Nerves are not always the enemy

So many people have a fear of public speaking (or glossophobia). The notorious wedding gaffs, the blundering after-dinner soliloquy, politicians who pulverise their careers in a single speech. The list of public speaking nightmares is endless. Many of us know people either directly or indirectly who have got blind drunk just to face “the mob”.

It makes no difference whether “the mob” is three people in a back room or a worldwide audience listening via satellite.  An unknown audience looms like a demon, waiting to devour you the minute you falter. Yet oddly enough,this vulnerability – the moment in which you hesitate and see your speech assuming the shape of a large pear – is what can connect you to your audience.  They see that you are human, and most of them understand.  A polished speech delivered with effortless confidence might well get a good reception. But a speech which comes from the heart will often be more memorable.

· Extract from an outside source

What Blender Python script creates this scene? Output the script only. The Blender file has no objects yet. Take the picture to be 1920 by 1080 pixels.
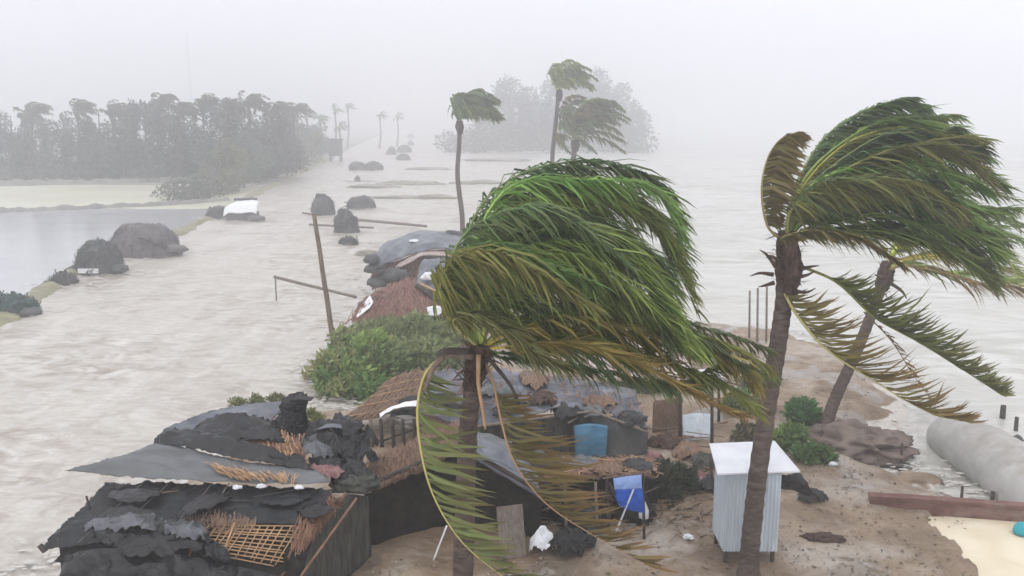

I do not consider myself to be a first-class public speaker. When I became a volunteer speaker for Guide dogs I had no idea whether the experience would destroy my confidence or increase it.. Something inside me relished the challenge, but the thought of actually delivering a speech churned my stomach. I had no previous training or experience, so when I received a phone call last Summer asking me to give a talk at a local primary school I was terrified.

The terror manifested itself physically.  Standing in front of the entire school,  my voice wobbled, my hands shook, my heart clapped against my chest, and the sweat poured down my face. My guide dog Trudy was nonplussed, and lay in a quiet heap at my feet, steady as ever. As my nerves escalated I began to falter.  Suddenly the realisation that 90 children were hanging on my every word  sent me into a paroxysm of panic. They were all listening to me! (This is apparently known as the “spotlight effect”). What if I messed it up? What if I couldn’t finish?  I was speaking without notes as I’m not a braillist, so everything I needed was inside my head.  The same head that was swimming with half-formed words and misshapen thoughts. I froze for a good few seconds. The silence thundered in my ears. This was make or break, and I knew it.  But somehow I managed to regain my composure. The conviction that I was about to die became less of an issue. My voice still wobbled like a de-railing train, but I made it to the end. What’s more, I got a positive reception from the children and teachers. This was my first building block in the confidence tower. When the talk was over, the adrenalin buzzed through me and I felt truly elated. The relief was indescribable. Afterwards I wondered what had made my first talk a success. After all, my nerves were bubbling for all to see. Yet this seemed to bother me more than my audience. They listened and responded to me, they felt my passion and they knew it was real.

I have given several talks since, mainly to adult audiences.  My nerves still plague me and I cringe at the sound of my vibrato voice.  But at least the fear is very familiar now, I know exactly what to expect.  I also know that the fear won’t get any worse, it won’t kill me and it’s  never forced me to abandon a talk and walk out.  I would say we’re evenly matched, my fear and I.  The feedback I’ve received has shown me that being nervous does not necessarily alienate an audience.  They hear the emotion in your voice, they see the raw struggle as you shake and stammer, and they’re alongside you when you win the battle.

Being a volunteer speaker has given me fantastic experience.  Talking about guide dogs and GDBA does not attract antagonists – quite the opposite in fact.  Speaking to largely sympathetic audiences has allowed my confidence to steadily grow.  My experience has taught me some valuable lessons in how to connect with an audience, young or old.  The following tips may be useful.

1 R  Relevance – Make sure your speech is relevant, know your audience, find out what they want

2 I  Interaction – Involving your audience keeps them focussed and enables you to understand them

3  P  Preparation – Make sure you’ve researched your talk and established which points are important

4  P  Practise – Rehearse your speech, read it out loud over and over again and get the rhythm right

5  L  Length – Find out how long you’re required to talk for and time yourself beforehand

6  E  Enthusiasm – Enthusiasm is contagious, it defines your delivery.  Speak from your heart

One final tip: humour is a great ice-breaker and if you can laugh it will dissipate your tension as well as add to your audience’s enjoyment.

4 comments on “Nerves are not always the enemy

  1. AnnieHughson says:

    I love the way you write Claire. Can’t wait to read the next one!

  2. Glossophobia says:

    Well done on the blog post Claire. I really can agree with your point about nerves not being the enemy and I didn’t understand this until I started getting over my fear. I now actually enjoy the nerves I get before I present and use them as energy to focus me!